More aggressively, revolutionaries engaged in “profanation of churches and tombs, the changing of religious personal names and place-names, the anticlerical masquerades, the forced abdication of priests, the celebration of festivals of Reason and of the Etre Supreme” (441).

Prior to 1789, the French church was undergoing a reform movement and French civilization was trending toward “deism, scepticism, irreligion and anticlericalism.” Dechristianization was a “sudden intensification and focusing” of these trends, so much that “there is a radical discontinuity between manifestations of opposition to Catholicism under the ancien regime and in the febrile days of the high Revolution” (442). McManners prefers to call the pre-Revolution trends a process of “laicization,” which suggests “the erosion of the Church’s alliance with power rather than a threat to the essence of revealed religion” (442).

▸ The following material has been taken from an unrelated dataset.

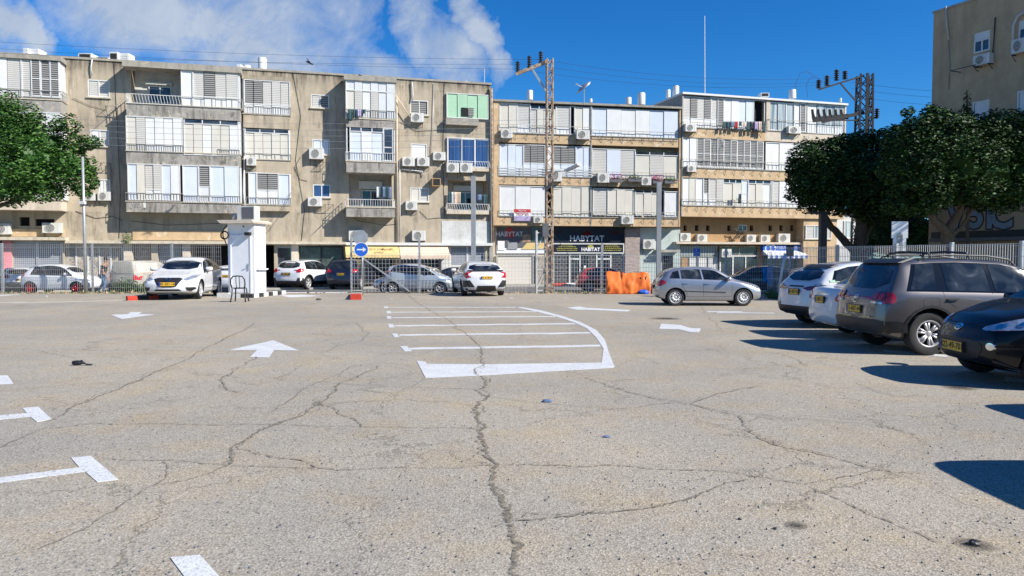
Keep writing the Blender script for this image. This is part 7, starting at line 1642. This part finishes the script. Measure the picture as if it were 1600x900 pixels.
# left tree
b0 = Vector((at(-30, 440, 38).x, 37.6, gz(37.6)))
Yl = 37.0
tree('leafy_tree', 'bright green broadleaf tree filling the left edge in front of the block', b0, [([b0, at(-28,380,37.6), at(-10,320,37.3)], .24, .18), ([at(-10,320,37.3), at(40,270,37)], .16, .05), ([at(-10,320,37.3), at(-5,220,37)], .16, .05), ([at(-10,325,37.3), at(90,290,36.8)], .12, .03)],
 [B(10,215,Yl,60,55,1.6,5200), B(-30,190,Yl,50,55,1.6,2500), B(55,225,Yl,45,48,1.5,4200), B(15,275,Yl-.3,65,42,1.6,5200), B(70,270,Yl,48,38,1.4,3800), B(108,250,Yl+.2,38,30,1.1,2600), B(118,225,Yl+.3,30,18,.8,1200), B(140,222,Yl+.3,18,10,.6,500),
  B(112,196,Yl,15,20,.6,620), B(92,195,Yl,14,14,.6,420), B(115,275,Yl,32,28,1.0,1900), B(138,258,Yl+.2,16,16,.6,500), B(30,180,Yl,34,24,1.1,1600), B(0,158,Yl,26,22,1,1100), B(145,284,Yl+.2,10,12,.5,300), B(60,300,Yl-.2,50,18,1.1,1600), B(5,308,Yl,40,18,1.2,1100), B(40,195,Yl,26,22,1,900), B(128,298,Yl,16,14,.6,450)],
 'ltree', .16, 3, core=[K(10,215,Yl,38,38,1), K(60,245,Yl,36,36,.9), K(15,275,Yl,45,28,1), K(105,258,Yl,22,18,.7)])
# ficus trees, right
t1 = Vector((at(1343,430,35.5).x, 35.5, 0)); Y1 = 34.5
tree('ficus_tree', 'wide dark clipped ficus whose crown hides the right block, slanting limb to the left', t1, [([t1, at(1343,395,35.5), at(1346,345,35.2)], .32, .27), ([at(1343,400,35.5), at(1318,375,35.3), at(1295,350,35), at(1286,332,34.7)], .22, .12), ([at(1346,350,35.2), at(1330,300,35)], .25, .08), ([at(1346,350,35.2), at(1375,300,35)], .25, .08), ([at(1346,390,35.4), at(1362,350,35.2), at(1385,325,35)], .16, .07)],
 [B(1280,270,Y1,46,52,2.0,7000), B(1262,245,Y1,30,28,1.5,2800), B(1253,290,Y1,24,34,1.3,2500), B(1320,265,Y1,50,55,2.2,7800), B(1370,270,Y1,48,60,2.2,7500), B(1300,300,Y1-.3,58,34,2,5200), B(1370,310,Y1-.2,50,34,2,5200), B(1245,262,Y1,16,14,.8,700), B(1290,232,Y1,26,16,1.2,1400), B(1325,222,Y1,26,14,1.2,1300), B(1340,228,Y1,30,16,1.2,1500), B(1375,222,Y1,22,16,1,1000), B(1405,240,Y1,34,40,1.6,4200), B(1412,290,Y1,34,40,1.6,3800), B(1395,208,Y1,20,14,.8,900), B(1350,212,Y1,16,10,.7,500), B(1318,322,Y1,34,18,1.2,1800), B(1275,318,Y1,30,16,1.2,1500), B(1390,335,Y1+.5,50,24,1.4,2800), B(1350,328,Y1,30,12,1,900)],
 'ficus', .15, 11, 'ficus trees on the right', core=[K(1290,275,Y1,34,36,1.4), K(1330,280,Y1,42,42,1.6), K(1375,285,Y1,40,44,1.5), K(1265,280,Y1,18,26,.9)])
t2 = Vector((at(1480,430,29.2).x, 29.2, 0)); Y2 = 28.3
tree('ficus_tree', 'large dark ficus rising in front of the tan building with a forked trunk', t2, [([t2, at(1482,395,29.2), at(1482,355,29)], .30, .26), ([at(1482,365,29), at(1462,345,28.8), at(1440,318,28.6)], .2, .09), ([at(1482,360,29), at(1500,330,28.8), at(1505,300,28.5)], .2, .08), ([at(1483,372,29), at(1505,352,28.8), at(1520,325,28.6)], .10, .05)],
 [B(1430,245,Y2,46,55,1.9,6500), B(1470,235,Y2,50,60,2,7500), B(1520,240,Y2,50,55,2,7500), B(1575,245,Y2,50,58,2,7500), B(1440,290,Y2-.2,50,38,1.8,4600), B(1500,290,Y2-.2,55,34,1.8,4600), B(1575,300,Y2-.2,50,36,1.8,4200), B(1640,260,Y2,50,70,2,4200), B(1455,190,Y2,20,26,.8,1100), B(1450,175,Y2,10,14,.5,280), B(1420,200,Y2,16,18,.7,600), B(1418,175,Y2,9,9,.4,170), B(1490,205,Y2,26,22,1,1100), B(1530,205,Y2,30,20,1,1200), B(1560,208,Y2,26,20,1,1000), B(1590,200,Y2,26,24,1,1100), B(1405,222,Y2,26,26,1,1700), B(1398,262,Y2,26,34,1.2,2200), B(1428,322,Y2,42,18,1.3,2600), B(1540,312,Y2,50,14,1.2,1800), B(1470,200,Y2,60,22,1.4,2600), B(1560,192,Y2,60,20,1.4,2600), B(1470,182,Y2,14,14,.6,380), B(1545,195,Y2,12,12,.5,260)],
 'ficus', .135, 23, 'ficus trees on the right', core=[K(1430,262,Y2,34,42,1.3), K(1475,255,Y2,40,45,1.4), K(1525,262,Y2,40,44,1.4), K(1580,268,Y2,40,44,1.4)])
t3 = Vector((at(1512,430,31.2).x, 31.2, 0)); tree('slender_tree', 'thin dark pointed treetop rising against the tan wall between the ficus crowns', t3, [([t3, at(1512,300,31.2), at(1511,150,31.2)], .1, .02)], [B(1510,190,31.2,14,24,.35,800), B(1511,165,31.2,5,22,.15,160), B(1515,205,31.2,20,20,.5,500)], 'ficus', .12, 31)
t4 = Vector((at(1405,430,42).x, 42, GB)); tree('leafy_tree', 'dim background tree glimpsed under the ficus crowns', t4, [([t4, at(1405,340,42)], .2, .1)], [B(1400,360,42,54,42,1.6,4500), B(1445,365,41,36,36,1.2,2500), B(1365,370,43,26,34,1.2,1500), B(1380,215,42,28,14,1.2,900)], 'ficus', .2, 37, core=[K(1400,365,42,44,36,1), K(1445,370,41,26,30,.8)])
def bush(x, y, Y, w, h, mat, label, n=900):
    q = at(x, y, Y); q.z = gz(Y); root = empty('bush', q, 0, label, 'bush', 'scrub along the fence'); leaves('foliage', mat, [(0,0,h*.45,w/2,.35,h*.55,n)], .10, int(x), root, core=[(0,0,h*.35,w*.3,.2,h*.3)]); m = MB(); m.tube([(0,0,0),(.02,0,h*.5)], .03, 5); m.build('stem', 'bark', root)
bush(196, 450, 37.0, 1.5, .8, 'ltree', 'low dry green scrub behind the fence below the old van'); bush(222, 450, 37.1, 1.2, .5, 'potg', 'second clump of scrub right of the one below the old van', 600)
bush(1207, 462, 30.2, .9, .45, 'potg', 'small weed clump at the foot of the leaning white post', 400); bush(1003, 455, 36.9, 1.0, .9, 'potg', 'grey green scrub behind the orange netting', 500)
# low wall and canopy behind the right fence
m = MB(); a_, b_ = at(1360, HOR, 34.6), at(1640, HOR, 25.5); m.bar((a_.x, a_.y, .55), (b_.x, b_.y, .55), .2, 1.1); tag(m.build('low_wall', 'concrete'), 'low grey wall in the shade behind the right hand fence', 'wall')

# ------------------------------------------------------------------ birds
def bird(px, py, Y, s, label, sit=False):
    p = at(px, py, Y); m = MB(); m.X = Matrix.Translation(p) @ Matrix.Rotation(R(25), 4, 'Y') @ Matrix.Scale(s, 4)
    m.lathe([(.001,-.5),(.08,-.3),(.12,0),(.09,.25),(.06,.35),(.09,.42),(.05,.52),(.001,.56)], 'x', 10)
    if not sit: m.add([(.1,0,.05),(-.15,0,.05),(-.3,-.75,.3),(-.05,-.45,.2)], [(0,1,2,3)]); m.add([(.1,0,.05),(-.15,0,.05),(-.3,.75,.3),(-.05,.45,.2)], [(0,3,2,1)])
    else: m.bar((0,0,-.1),(0,0,-.35),.03)
    tag(m.build('bird', 'black'), label, 'bird')
bird(483, 98, 40, .45, 'small dark bird flying in front of the cloud'); bird(563, 118, 48, .35, 'small dark bird perched on the roof edge of the narrow balcony stack', True)
# dead crow or rag: black feathered scrap on the asphalt
p = G(128, 571); m = MB(); m.X = Matrix.Translation((p.x, p.y, 0)); m.lathe([(.001,-.14),(.04,-.12),(.055,-.04),(.05,.03),(.03,.08),(.035,.11),(.001,.16)], 'x', 10, (-.08,0,.06)); m.prism([(.0,0,.05),(.12,-.03,.015),(.24,-.02,.01),(.22,.03,.012),(.1,.06,.02)], (0,0,.012)); m.prism([(-.2,.02,.06),(-.05,.1,.1),(.02,.05,.03)], (0,0,.012)); m.bar((-.08,-.02,.0),(-.08,-.02,.06),.008); m.bar((-.05,.02,.0),(-.05,.02,.06),.008)
m.v = [(p.x+(x-p.x)*.72, p.y+(y-p.y)*.72, z*.72) for x, y, z in m.v]; tag(m.build('crow', 'black'), 'black crow standing on the empty asphalt at left', 'bird')

# ------------------------------------------------------------------ person by the left fence
pp_ = at(160, 400, 36.95); gzp = gz(36.95)
root = empty('person', (pp_.x, 36.95, gzp), R(0), 'person in dark t-shirt, cap and blue jeans walking behind the left fence', 'person')
def skin(name, verts, edges, rad, mat, parent, sub=2):
    me = bpy.data.meshes.new(name); me.from_pydata(verts, edges, []); o = bpy.data.objects.new(name, me); COL.objects.link(o); md = o.modifiers.new('k', 'SKIN'); md.use_smooth_shade = True
    sv = me.skin_vertices[0].data if me.skin_vertices else None
    if sv is None:
        bpy.context.view_layer.objects.active = o; bpy.ops.object.modifier_remove(modifier='k'); md = o.modifiers.new('k', 'SKIN'); sv = me.skin_vertices[0].data
    for i, r_ in enumerate(rad): sv[i].radius = (r_, r_) if not isinstance(r_, tuple) else r_; sv[i].use_root = (i == 0)
    s_ = o.modifiers.new('s', 'SUBSURF'); s_.levels = sub; s_.render_levels = sub
    dg = bpy.context.evaluated_depsgraph_get(); m2 = bpy.data.meshes.new_from_object(o.evaluated_get(dg)); o.modifiers.clear(); o.data = m2; m2.materials.append(M[mat] if isinstance(mat, str) else mat); m2.shade_smooth(); o.parent = parent; return o
M['skin'] = plain('skin', (.42,.23,.15), .6, var=.05); M['jeans'] = plain('jeans', (.10,.19,.33), .85, var=.2, scale=12); M['tee'] = plain('dark_tee', (.03,.03,.035), .85)
V_ = [(0,0,.93),(.03,0,1.10),(.07,0,1.30),(.10,0,1.44),(.13,0,1.54),(.16,0,1.62),(.17,0,1.72),
      (.09,-.19,1.40),(.13,-.22,1.13),(.24,-.2,.93),(.29,-.19,.86), (.09,.19,1.40),(.02,.23,1.13),(.05,.22,.90),(.07,.21,.83),
      (.02,-.09,.88),(.16,-.10,.50),(.05,-.10,.09),(.17,-.10,.04), (-.0,.09,.88),(-.06,.10,.48),(-.30,.10,.14),(-.22,.10,.05)]
E_ = [(0,1),(1,2),(2,3),(3,4),(4,5),(5,6),(3,7),(7,8),(8,9),(9,10),(3,11),(11,12),(12,13),(13,14),(0,15),(15,16),(16,17),(17,18),(0,19),(19,20),(20,21),(21,22)]
Rr_ = [.13,.125,.15,.10,.055,.09,.10,.055,.042,.03,.035,.055,.042,.03,.035,.09,.065,.045,.04,.09,.065,.045,.04]
skin('body', V_, E_, Rr_, 'skin', root)
skin('t_shirt', [(0,0,.92),(.03,0,1.10),(.07,0,1.30),(.095,0,1.43),(.09,-.19,1.40),(.12,-.215,1.2),(.09,.19,1.40),(.04,.225,1.2)], [(0,1),(1,2),(2,3),(3,4),(4,5),(3,6),(6,7)], [.15,.145,.17,.12,.075,.06,.075,.06], 'tee', root)
skin('jeans', [(0,0,.95),(.02,-.09,.88),(.16,-.10,.50),(.055,-.10,.12),(0,.09,.88),(-.06,.10,.48),(-.29,.10,.16)], [(0,1),(1,2),(2,3),(0,4),(4,5),(5,6)], [.145,.105,.08,.06,.105,.08,.06], 'jeans', root)
m = MB(); m.lathe([(.001,.13),(.06,.115),(.10,.06),(.112,0),(.112,-.02)], 'z', 16, (.165,0,1.72)); m.prism([(.24,-.07,1.70),(.36,-.05,1.685),(.36,.05,1.685),(.24,.07,1.70)], (0,0,.012)); m.build('cap', 'black', root, smooth=False)
m = MB()
for sd in (-1, 1): m.lathe([(.001,.01),(.014,.005),(.014,-.005)], 'x', 8, (.262, sd*.035, 1.67))
m.bar((.25,0,1.66),(.285,0,1.63),.022); m.build('face_features', 'skin', root)
for nm, cx, cy in (('shoe', .15, -.10), ('shoe', -.20, .10)):
    m = MB(); m.lathe([(.001,-.13),(.035,-.12),(.045,-.04),(.04,.06),(.035,.12),(.001,.15)], 'x', 10, (cx+.02, cy, .045)); m.build(nm, 'black', root, smooth=True)
for sd, cx, cz in ((-1,.30,.83),(1,.075,.80)):
    for k in range(5):
        a = (-.03+.015*k); root_v = (cx+a*.3, sd*.20+a, cz); m = MB(); m.tube([root_v, (root_v[0]+.012, root_v[1]+a*.2, root_v[2]-.035), (root_v[0]-.002, root_v[1]+a*.2, root_v[2]-.065-.008*(2-abs(k-2)))], [.009,.008,.006], 6); m.build('finger', 'skin', root, smooth=True)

Indeed, dechristianization trades on the questionable assumption that pre-Revolutionary France was deeply Christianized in the first place. McManners summarizes Jean Delumeau’s skeptical question: “what would be left of eighteenth-century Catholicism if we took away routine conformity, official observances, the unhealthy religiosity which turns its back on the problems of society, the magical and superstitious undertones, Manicheism, and fear?” (442).

Point taken, yet an officially Christian public order is not nothing. It expresses some, albeit very thin, response to the biblical demand to “kiss the Son.”